Last night- my ex did it again… sent me a text: “I’m really emotional on my birthday.” “And to answer your unasked question, no I didn’t cry in front of our son.” I hadn’t even been thinking that question so I don’t have to say anything to have things twisted. I didn’t acknowledge any of his texts—my text back was “BabyLingua wants to get on the phone with you- are you home?”

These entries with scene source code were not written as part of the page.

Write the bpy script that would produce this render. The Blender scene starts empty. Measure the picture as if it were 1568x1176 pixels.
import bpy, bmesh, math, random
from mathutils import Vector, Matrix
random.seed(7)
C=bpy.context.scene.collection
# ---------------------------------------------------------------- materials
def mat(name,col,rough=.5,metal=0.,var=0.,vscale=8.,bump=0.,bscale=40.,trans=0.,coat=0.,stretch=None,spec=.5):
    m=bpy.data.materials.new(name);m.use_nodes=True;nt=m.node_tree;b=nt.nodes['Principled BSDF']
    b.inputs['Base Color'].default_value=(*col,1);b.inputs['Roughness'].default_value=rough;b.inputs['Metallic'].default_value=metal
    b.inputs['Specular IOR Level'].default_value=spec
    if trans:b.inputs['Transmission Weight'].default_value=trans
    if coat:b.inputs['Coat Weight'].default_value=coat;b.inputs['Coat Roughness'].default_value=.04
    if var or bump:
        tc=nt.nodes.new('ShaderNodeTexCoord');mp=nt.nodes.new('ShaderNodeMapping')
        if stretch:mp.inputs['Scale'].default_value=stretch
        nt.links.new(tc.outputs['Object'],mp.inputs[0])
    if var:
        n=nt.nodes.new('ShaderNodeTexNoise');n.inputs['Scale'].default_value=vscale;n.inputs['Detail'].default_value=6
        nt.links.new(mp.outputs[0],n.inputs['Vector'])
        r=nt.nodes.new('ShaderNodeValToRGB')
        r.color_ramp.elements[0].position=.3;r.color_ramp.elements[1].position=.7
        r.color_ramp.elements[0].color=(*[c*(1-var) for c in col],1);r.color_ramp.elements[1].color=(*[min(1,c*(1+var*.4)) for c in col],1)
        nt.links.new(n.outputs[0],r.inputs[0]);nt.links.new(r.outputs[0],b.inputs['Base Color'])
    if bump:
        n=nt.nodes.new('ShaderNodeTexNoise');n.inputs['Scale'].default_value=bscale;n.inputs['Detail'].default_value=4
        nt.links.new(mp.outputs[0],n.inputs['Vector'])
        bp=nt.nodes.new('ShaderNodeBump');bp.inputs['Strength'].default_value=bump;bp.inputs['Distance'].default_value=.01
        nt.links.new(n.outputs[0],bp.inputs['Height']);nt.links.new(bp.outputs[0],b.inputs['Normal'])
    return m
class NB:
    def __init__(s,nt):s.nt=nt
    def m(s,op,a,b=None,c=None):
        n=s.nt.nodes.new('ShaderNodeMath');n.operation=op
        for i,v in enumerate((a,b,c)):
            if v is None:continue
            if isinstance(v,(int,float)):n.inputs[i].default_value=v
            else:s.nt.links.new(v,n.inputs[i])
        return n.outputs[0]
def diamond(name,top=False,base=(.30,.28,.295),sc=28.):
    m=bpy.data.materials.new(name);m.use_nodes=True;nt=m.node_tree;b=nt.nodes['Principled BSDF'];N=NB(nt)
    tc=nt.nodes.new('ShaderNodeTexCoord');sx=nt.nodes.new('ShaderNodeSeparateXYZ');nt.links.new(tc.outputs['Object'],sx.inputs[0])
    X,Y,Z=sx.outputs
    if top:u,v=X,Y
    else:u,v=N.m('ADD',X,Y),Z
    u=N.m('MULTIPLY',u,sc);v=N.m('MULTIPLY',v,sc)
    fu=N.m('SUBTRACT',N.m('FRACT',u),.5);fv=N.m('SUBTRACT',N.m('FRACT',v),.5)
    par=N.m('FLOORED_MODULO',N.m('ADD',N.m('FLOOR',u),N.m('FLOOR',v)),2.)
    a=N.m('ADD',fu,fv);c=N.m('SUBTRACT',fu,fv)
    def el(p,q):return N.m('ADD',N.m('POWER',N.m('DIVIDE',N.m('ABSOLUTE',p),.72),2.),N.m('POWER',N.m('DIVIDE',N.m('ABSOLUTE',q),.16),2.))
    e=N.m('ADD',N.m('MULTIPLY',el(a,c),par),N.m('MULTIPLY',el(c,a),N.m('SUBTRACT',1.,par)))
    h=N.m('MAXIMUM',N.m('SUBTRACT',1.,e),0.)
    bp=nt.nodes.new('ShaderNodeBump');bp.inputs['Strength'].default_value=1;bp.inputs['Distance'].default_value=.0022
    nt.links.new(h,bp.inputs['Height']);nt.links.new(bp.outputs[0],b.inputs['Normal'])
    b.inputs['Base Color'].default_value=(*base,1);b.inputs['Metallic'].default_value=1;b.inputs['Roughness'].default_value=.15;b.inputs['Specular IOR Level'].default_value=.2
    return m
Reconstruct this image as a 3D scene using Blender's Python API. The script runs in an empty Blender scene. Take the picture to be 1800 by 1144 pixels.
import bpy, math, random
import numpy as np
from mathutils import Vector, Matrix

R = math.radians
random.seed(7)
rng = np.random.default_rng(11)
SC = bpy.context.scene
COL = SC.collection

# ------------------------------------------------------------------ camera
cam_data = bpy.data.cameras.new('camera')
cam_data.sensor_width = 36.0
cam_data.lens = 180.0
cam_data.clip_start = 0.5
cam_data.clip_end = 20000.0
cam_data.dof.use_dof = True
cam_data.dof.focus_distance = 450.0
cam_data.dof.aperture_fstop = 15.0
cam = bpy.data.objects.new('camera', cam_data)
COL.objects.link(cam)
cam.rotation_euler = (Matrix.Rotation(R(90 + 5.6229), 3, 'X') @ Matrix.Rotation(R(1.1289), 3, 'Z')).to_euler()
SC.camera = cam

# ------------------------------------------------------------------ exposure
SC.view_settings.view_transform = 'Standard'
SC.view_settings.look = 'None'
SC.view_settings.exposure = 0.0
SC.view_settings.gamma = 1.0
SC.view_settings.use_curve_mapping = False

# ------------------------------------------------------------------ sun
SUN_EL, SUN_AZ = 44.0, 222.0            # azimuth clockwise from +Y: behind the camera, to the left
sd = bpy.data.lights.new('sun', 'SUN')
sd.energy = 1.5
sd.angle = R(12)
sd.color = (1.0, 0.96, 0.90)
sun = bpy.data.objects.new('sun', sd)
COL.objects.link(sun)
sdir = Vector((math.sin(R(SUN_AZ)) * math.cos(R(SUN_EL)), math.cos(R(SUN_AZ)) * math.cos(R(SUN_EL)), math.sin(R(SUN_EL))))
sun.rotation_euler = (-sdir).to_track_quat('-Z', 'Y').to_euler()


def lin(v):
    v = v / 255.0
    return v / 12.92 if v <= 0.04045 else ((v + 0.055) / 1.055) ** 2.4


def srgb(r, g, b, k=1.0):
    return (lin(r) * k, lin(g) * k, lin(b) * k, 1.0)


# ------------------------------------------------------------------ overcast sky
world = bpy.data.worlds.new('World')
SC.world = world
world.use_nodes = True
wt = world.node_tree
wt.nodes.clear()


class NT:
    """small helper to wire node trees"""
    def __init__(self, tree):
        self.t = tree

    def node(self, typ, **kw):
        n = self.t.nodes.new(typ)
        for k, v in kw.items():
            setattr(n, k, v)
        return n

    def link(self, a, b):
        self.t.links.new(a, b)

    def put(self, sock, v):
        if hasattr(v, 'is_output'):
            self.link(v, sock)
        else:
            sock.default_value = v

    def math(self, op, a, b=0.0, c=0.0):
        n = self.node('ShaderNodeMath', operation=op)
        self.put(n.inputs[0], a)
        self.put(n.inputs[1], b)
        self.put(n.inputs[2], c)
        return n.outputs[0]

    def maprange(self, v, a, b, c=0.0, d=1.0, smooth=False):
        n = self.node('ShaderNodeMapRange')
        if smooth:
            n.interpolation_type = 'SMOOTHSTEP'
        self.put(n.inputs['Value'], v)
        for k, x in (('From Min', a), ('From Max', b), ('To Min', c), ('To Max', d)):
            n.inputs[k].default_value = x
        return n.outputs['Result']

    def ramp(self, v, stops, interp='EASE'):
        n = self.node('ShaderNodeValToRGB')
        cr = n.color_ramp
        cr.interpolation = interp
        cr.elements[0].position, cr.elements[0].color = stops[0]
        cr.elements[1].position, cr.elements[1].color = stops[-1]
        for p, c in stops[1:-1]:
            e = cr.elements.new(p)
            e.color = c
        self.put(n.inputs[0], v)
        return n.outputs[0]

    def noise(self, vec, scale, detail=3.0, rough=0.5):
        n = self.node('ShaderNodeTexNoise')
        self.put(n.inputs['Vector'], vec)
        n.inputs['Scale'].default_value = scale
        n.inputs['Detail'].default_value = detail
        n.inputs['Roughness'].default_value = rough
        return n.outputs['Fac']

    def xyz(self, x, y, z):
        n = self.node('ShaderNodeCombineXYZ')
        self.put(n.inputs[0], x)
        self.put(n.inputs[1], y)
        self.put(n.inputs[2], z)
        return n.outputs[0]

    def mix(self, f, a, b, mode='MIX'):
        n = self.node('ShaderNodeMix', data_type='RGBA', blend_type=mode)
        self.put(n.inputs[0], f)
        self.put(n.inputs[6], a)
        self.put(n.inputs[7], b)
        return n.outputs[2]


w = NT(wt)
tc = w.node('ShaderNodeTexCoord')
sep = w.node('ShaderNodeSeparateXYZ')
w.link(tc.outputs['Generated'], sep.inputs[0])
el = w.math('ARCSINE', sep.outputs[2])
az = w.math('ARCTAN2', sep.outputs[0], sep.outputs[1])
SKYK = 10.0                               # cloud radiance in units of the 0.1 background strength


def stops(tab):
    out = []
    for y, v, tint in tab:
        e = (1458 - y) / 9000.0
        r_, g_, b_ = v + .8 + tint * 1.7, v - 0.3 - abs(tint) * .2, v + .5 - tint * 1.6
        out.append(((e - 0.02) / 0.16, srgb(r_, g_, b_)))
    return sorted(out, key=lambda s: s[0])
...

Hope that book helps your BIL!!

JLeslie's avatar

@Pandora Any chance the brother orchestrated it? I was just thinking about how my husband and I were getting along so well with his parents. We lived near each other and we had stayed with them three months while we built our second house and became very close. I was incredibly grateful to my MIL for helping me, because when I lived with her I had a back injury. I credit her for being able to put the injury behind me. She did everything for me, launfry, cook, clean. She knows how much I valued her help. Then her daughet moved back to town and things became wierd, it got really bad after a few years and when her daughter, my SIL got pissed at my husband and I her mom chose sides kind of, and sided with her daughter. It was really bad for a while. Bad and ridiculous all at once. What a waste of time.

Pandora's avatar

@JLeslie No. I believe he did vie to be the favorite son and simply ended up with more than he can chew. He’s the kind of person who try’s to buy affection and found out how costly that can be. My MIL is like that as well so he thinks this is the way to be. I guess that is why they didn’t understand my relationship with my husband. They figured I must have married him to milk him for all he’s worth. I’m sure it confused them as to why I would pick such a poor man at the time.
I remember thinking how offended I was. Not because they thought of me in such a way but because they didn’t see there was so much about him to love. Maybe it is simply karma.

JLeslie's avatar

@Pandora I can understand that. I hate feeling misperceived by others. I agree usually it is the other person projecting their own self image.